(EXERCISE PROMPT):
Transcribe the lines from the start of the data below through the line with "S = bpy.context.scene", word for word and nothing more.

::: RECORDED DATA

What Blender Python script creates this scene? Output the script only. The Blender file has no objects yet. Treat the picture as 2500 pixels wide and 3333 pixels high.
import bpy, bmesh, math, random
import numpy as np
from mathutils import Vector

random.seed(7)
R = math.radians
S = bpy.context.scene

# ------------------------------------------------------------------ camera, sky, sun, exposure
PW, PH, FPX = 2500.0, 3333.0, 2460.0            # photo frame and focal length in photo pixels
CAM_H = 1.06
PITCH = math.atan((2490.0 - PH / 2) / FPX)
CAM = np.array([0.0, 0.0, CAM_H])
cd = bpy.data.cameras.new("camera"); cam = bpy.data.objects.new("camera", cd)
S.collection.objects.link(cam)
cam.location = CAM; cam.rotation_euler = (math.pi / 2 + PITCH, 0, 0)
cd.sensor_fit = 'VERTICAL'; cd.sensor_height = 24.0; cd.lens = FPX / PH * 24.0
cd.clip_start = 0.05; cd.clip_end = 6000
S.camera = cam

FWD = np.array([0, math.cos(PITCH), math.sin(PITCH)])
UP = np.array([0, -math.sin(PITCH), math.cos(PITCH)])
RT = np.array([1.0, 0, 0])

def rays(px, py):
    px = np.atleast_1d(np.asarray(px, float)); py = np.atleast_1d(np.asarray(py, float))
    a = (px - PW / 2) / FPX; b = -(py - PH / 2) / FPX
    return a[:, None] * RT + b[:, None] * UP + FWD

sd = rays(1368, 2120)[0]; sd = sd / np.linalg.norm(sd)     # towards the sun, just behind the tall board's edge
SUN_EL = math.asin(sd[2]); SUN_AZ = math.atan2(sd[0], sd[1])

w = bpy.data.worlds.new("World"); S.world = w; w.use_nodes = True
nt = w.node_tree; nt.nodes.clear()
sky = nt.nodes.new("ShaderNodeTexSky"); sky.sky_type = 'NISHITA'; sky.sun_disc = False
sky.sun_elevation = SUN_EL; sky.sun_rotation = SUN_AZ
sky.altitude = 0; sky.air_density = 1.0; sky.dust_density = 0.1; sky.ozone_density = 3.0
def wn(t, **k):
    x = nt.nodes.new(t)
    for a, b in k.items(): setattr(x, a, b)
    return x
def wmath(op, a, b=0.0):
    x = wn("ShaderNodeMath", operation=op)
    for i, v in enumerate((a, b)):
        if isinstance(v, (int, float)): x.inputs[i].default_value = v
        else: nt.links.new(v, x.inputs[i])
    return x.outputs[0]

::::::

(WRITTEN RESPONSE):
What Blender Python script creates this scene? Output the script only. The Blender file has no objects yet. Treat the picture as 2500 pixels wide and 3333 pixels high.
import bpy, bmesh, math, random
import numpy as np
from mathutils import Vector

random.seed(7)
R = math.radians
S = bpy.context.scene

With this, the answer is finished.